Odi menjelaskan juga bahwa secara umum mesin mobil memiliki stoikiometri yang normalnya di angka 1:13.
Secara sederhana stoikiometri bisa diartikan sebagai perhitungan kimia yang menyangkut hubungan kuantitatif zat yang terlibat dalam reaksi.
"Akibatnya jika terjadi reach itu bisa ngempos di rpm bawah. Busi gak mampu membakar dengan sempurna karena kebanyakan bensin. Kalau dibiarkan terlalu lama bahayanya bisa masuk carbon ke dalam mobil. Kalau ke mesin bisa bikin silinder jadi baret," terang Odi mendetail.

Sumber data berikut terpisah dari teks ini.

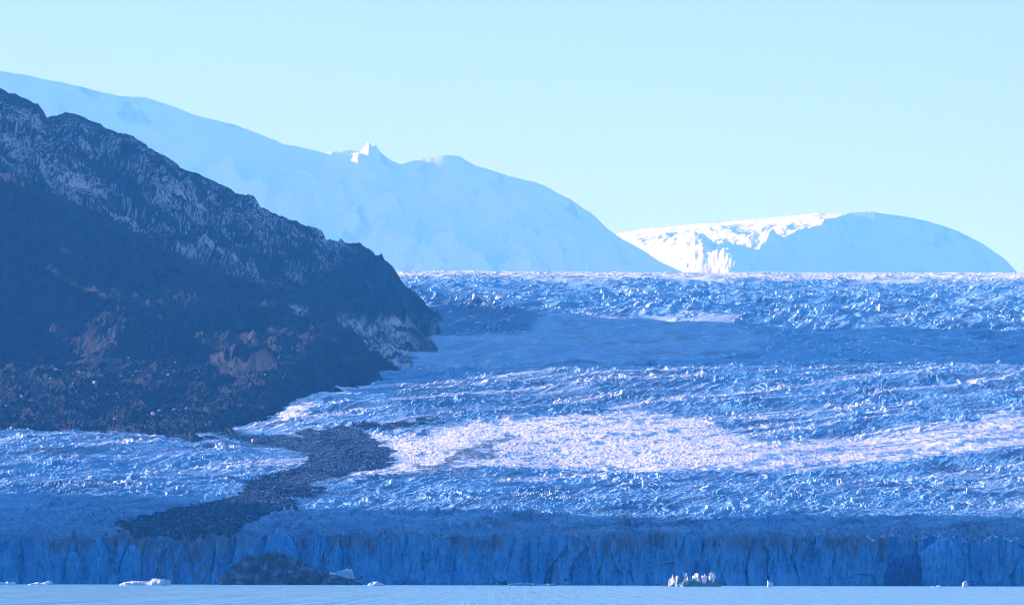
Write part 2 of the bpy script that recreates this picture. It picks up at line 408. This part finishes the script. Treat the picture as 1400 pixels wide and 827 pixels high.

Sementara kondisi lean juga tidak kalah efek buruk jangka panjangnya. "Kalau terjadi lean akan lebih mudah dirasakan karena akan lebih cepat mencapai over heat dan mesin gelitik. Akibat terparahnya itu piston bisa meleleh karena bensin kurang, terjadi detonasi (mesin gelitik)," sambungnya menuntaskan.